An interfaith effort to build a transitional house seeks to help others stand on their own

Pastor Tim Maxa of Lenox Presbyterian Church paints a bedroom within a transitional house, 104 S. Main St. in Lenox. The transitional house is a joint effort between southwest Iowa Presbyterian churches, Appalachian Service Project and students of East Union Schools, and will serve individuals in need of temporary housing.
Pastor Tim Maxa of Lenox Presbyterian Church paints a bedroom within a transitional house, 104 S. Main St. in Lenox. The transitional house is a joint effort between southwest Iowa Presbyterian churches, Appalachian Service Project and students of East Union Schools, and will serve individuals in need of temporary housing.

A transitional housing facility is rapidly under renovation by the United Charitable Association (UCA) – an interfaith organization, created by a partnership of local Presbyterian Churches, which exists to help individuals in need.

The transitional house, located at 104 S. Main St. in Lenox, is anticipated to open in July.

“We’re this close to getting open,” said Delores Doench, pastor of Platte Center Presbyterian Church and President of the UCA.

Volunteers from the UCA, Presbyterian congregations of southwest Iowa, students from East Union Community Schools and members of the Appalachian Service Project, have been busy with the installation of drywall and painting last week. Yesterday, Doench wrote a letter to the editor seeking donations from the community for the facility. The UCA is still in need of a stove and refrigerator for a kitchen. Currently, they are awaiting the arrival of a counter top, cabinets and sink, which will be installed this month.

Despite many of the volunteers’ affiliation with local Presbyterian churches, Doench stressed that this facility is not a church – it’s simply a case of “small people helping other small people” and encourages any church in the community to invite its residents to its services.

‘A hand up’

The transitional house will feature four units and currently serves as a women’s home.

Doench said the house is not an emergency shelter. It is for individuals in transition, who need temporary accommodations as they save for a down payment to live on their own.

“It is not a safe house,” said Doench. “We are not doing any counseling. That’s the big difference between a domestic violence shelter and what we are doing.”

The transitional house will serve individuals for up to three months, but the board may offer an extension if it sees significant efforts being made by an individual to gain and maintain employment.

“We are looking to give people a hand up, not a hand out,” said Doench.

Doench said the organization is in talks with Michaels Foods to assist its residents with long term employment opportunities.

“They’re excited because their problem is they hire somebody and they work for two days and don’t show up again,” said Doench.

The UCA is also working with MATURA and its partners at IowaWORKS in Creston.

Doench said individuals who would be good applicants for the transitional house are either women who are homeless or those exiting a drug rehabilitation program.

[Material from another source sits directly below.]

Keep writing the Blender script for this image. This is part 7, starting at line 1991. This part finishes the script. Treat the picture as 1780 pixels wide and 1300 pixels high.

“Crossroads is looking for a place where they can put someone who is right out of drug rehab and currently, the only place they have to put them is with the same people that helped get them into trouble,” she said.

Accommodations

A couple of rooms are large enough to accommodate a mother and one or two small children. Residents will be provided food and shelter and a staff member will be on site 24/7. However, that person will not have the same training as domestic violence shelter staff.

Doench praised the community of Lenox for recognizing the need for this type of housing and said the organization hopes to open transitional houses to serve other communities, as well.

We looked at many places here in Creston, and we were told, Creston didn’t want a place like that, ‘we don’t have people that need that,’” said Doench. “I don’t know what rock they’ve been living under, but Lenox was very open to it.”

To get into the shelter, applicants will need to pass a sheriff’s background check to assure residents do not have active warrants. Additionally, drugs or alcohol are prohibited at the transitional house, and smoking will take place in a designated area.